I think you decline them, resign them on one year deals if you need to do so. I can't imagine there will be a huge market out there for Amir Johnson and Jonas Jerebko. Both might end up signing somewhere for less money than they'd make under current contracts.
I don't think there is any metric that would suggest Amir was worth $12 mil last year and Jonas $8mil or whatever it was.
http://projects.fivethirtyeight.com/carmelo/amir-johnson/
Well, here's one such metric. By my eye test, Amir was our third best player last year. $12m/1yr is a bargain. Also, Jonas's contract is $5m, which is also easily worth it.
You have an interesting eye test. I thought that Thomas, Bradley, Crowder, and Turner were all better than Amir.
basketball-reference.com Win Shares metric agrees with loco_91's eye test:
Player WS WS/48
Thomas 9.7 .177
Crowder 7.3 .152
Johnson 5.8 .158
Bradley 4.8 .090
Sullinger 4.8 .121
Olynyk 4.1 .141
Turner 4.0 .085
Smart 2.9 .083
Jerebko 2.4 .097
Zeller 1.7 .114
...
Amir posted our 3rd highest Win Share total and at our 2nd highest rate.
The metric also says that Olynyk was our fourth-best player, and that Zeller was better than Bradley, Smart, Turner, and Jerebko.
By the way, since you brought win shares up, can you actually explain in plain English how it is calculated?
Actually, it says that Olynyk produced Win Shares at our 4th highest rate. That's not the same as saying he was our fourth best player. And it says that Zeller produced Win Shares at a higher rate than Bradley, Smart, Turner and Jerebko. It doesn't say he was better than those four players.
Rate is important to include for the same reason efficiency is relevant with any accrued measure. Knowing a player scored 30 points per game is one thing, but if he took 60 shots to do so, it would be less impressive. But at the same time, rate by itself is not sufficient. Jordan Mickey's 15.1% BLK% makes him a god among men ... except he only played a total of 57 minutes and blocked a grand total of 11 shots. Maybe we should hold off on giving him the DPOY award just yet.
Both the total WS accrual as well as the rate should be considered when looking at Win Shares. A player could have a high rate (Zeller) but didn't get on the floor a lot and didn't accrue as much total value as other players who maybe didn't have as high a rate.

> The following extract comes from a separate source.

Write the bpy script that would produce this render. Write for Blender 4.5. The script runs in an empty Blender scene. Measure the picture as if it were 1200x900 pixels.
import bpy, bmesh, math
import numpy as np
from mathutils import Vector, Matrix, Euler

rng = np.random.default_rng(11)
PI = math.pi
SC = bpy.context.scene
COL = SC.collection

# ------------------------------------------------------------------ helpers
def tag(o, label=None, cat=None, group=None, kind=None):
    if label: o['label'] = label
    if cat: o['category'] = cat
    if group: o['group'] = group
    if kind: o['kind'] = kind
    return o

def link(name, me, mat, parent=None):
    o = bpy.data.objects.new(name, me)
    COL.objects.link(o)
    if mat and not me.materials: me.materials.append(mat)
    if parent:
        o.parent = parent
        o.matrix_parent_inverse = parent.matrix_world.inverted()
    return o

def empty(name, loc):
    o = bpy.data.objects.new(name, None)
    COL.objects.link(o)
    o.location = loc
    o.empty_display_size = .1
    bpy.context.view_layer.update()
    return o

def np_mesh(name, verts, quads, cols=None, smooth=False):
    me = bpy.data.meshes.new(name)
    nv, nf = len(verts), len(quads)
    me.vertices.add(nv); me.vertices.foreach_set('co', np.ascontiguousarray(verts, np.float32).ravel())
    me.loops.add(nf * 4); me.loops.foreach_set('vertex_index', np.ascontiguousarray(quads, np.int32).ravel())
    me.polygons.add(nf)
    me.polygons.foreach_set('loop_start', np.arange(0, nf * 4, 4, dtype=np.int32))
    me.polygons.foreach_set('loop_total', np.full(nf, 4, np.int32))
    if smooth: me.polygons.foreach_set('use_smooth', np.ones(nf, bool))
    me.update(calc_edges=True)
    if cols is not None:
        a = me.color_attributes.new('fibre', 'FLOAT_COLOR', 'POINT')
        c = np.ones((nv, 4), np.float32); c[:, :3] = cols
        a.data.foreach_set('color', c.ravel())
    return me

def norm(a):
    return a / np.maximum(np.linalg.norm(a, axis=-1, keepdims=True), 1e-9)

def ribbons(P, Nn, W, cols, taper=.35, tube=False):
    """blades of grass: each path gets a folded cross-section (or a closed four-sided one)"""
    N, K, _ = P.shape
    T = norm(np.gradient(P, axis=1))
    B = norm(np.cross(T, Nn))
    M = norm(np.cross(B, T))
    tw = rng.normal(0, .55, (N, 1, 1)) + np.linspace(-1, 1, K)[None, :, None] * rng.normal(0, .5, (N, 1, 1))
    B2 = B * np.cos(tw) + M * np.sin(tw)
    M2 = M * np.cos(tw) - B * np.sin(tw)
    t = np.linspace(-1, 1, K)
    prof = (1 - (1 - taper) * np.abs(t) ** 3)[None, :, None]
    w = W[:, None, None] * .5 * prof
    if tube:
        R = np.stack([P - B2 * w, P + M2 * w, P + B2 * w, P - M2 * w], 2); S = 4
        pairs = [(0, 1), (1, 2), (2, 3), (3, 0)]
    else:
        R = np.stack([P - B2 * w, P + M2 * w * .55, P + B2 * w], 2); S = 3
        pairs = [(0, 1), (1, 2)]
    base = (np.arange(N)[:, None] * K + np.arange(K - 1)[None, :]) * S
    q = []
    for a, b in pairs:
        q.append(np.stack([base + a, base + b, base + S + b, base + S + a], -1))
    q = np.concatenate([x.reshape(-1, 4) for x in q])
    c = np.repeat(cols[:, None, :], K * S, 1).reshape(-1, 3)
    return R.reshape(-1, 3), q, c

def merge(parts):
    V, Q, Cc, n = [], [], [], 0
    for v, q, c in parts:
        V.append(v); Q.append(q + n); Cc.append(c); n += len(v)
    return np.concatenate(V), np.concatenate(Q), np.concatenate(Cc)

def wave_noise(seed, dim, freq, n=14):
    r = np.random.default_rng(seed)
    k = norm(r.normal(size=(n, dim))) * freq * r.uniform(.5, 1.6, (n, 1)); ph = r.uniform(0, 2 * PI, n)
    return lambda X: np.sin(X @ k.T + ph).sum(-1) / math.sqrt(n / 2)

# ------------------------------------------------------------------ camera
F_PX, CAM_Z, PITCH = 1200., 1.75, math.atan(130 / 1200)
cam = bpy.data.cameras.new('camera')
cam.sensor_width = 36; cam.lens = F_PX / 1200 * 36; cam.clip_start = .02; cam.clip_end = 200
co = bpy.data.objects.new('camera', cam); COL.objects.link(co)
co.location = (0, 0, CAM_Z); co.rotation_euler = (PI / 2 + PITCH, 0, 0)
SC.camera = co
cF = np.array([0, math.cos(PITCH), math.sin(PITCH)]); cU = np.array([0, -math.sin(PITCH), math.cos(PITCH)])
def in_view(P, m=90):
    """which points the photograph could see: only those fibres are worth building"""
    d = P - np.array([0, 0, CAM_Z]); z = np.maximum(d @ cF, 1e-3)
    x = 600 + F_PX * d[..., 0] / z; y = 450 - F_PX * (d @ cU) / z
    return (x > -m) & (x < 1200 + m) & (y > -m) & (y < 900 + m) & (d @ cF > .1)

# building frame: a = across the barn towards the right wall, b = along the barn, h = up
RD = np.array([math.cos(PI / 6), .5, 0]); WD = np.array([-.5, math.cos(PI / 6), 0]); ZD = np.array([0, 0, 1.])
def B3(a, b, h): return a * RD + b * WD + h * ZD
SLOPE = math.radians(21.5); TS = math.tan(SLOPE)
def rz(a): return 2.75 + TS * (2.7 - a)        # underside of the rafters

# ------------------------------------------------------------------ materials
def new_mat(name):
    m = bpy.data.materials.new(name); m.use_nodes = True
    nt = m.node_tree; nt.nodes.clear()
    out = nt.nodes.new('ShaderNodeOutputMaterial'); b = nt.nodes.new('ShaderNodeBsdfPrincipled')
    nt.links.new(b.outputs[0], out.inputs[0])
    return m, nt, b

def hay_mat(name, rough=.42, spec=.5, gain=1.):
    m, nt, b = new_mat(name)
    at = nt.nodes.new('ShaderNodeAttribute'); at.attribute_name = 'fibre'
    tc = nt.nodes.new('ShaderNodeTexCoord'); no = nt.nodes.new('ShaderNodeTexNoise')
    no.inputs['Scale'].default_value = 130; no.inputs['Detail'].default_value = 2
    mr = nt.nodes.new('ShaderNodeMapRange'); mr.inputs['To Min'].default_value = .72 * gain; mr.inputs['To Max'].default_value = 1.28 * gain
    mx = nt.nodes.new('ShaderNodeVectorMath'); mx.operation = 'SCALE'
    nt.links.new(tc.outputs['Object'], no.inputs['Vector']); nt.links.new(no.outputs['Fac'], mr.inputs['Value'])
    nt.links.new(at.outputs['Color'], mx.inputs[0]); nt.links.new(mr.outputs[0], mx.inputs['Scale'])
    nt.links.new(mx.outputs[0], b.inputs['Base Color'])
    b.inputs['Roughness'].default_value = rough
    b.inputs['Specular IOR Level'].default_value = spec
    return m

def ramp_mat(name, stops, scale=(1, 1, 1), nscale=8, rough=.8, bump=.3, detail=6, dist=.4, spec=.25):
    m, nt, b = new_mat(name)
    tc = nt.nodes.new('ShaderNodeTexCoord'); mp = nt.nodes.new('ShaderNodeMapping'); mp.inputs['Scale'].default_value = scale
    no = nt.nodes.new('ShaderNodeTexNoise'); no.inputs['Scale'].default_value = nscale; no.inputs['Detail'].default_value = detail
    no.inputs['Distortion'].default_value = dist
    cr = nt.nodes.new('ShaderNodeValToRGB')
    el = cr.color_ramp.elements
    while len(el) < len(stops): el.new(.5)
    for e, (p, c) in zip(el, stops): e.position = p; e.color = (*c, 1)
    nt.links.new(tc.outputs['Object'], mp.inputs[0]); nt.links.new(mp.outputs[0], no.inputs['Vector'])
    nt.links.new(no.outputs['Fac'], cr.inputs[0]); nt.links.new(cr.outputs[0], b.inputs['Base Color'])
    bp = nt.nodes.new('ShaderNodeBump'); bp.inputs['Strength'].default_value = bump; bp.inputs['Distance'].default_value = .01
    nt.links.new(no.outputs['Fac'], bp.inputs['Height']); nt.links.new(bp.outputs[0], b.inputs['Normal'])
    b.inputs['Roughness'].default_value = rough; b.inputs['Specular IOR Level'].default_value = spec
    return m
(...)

On the flip side, a player like Turner played a lot of minutes and accrued a fair amount of value, but he didn't do it at a very good efficiency, relative to his teammates.
Returning this to Amir Johnson: He not only accrued a high total of Win Shares, he did so efficiently, not just by playing a ton of minutes. Considering both accrual and rate, it is pretty clear that the Win Shares metric looks pretty favorably on his performance.
A result that is in very good correlation with both loco_91's "eye test" and with the valuation that fivethirtyeight.com arrived at.
As to your last question: Is your implication that whether the calculation is explainable in "plain English" makes it more or less credible or relevant?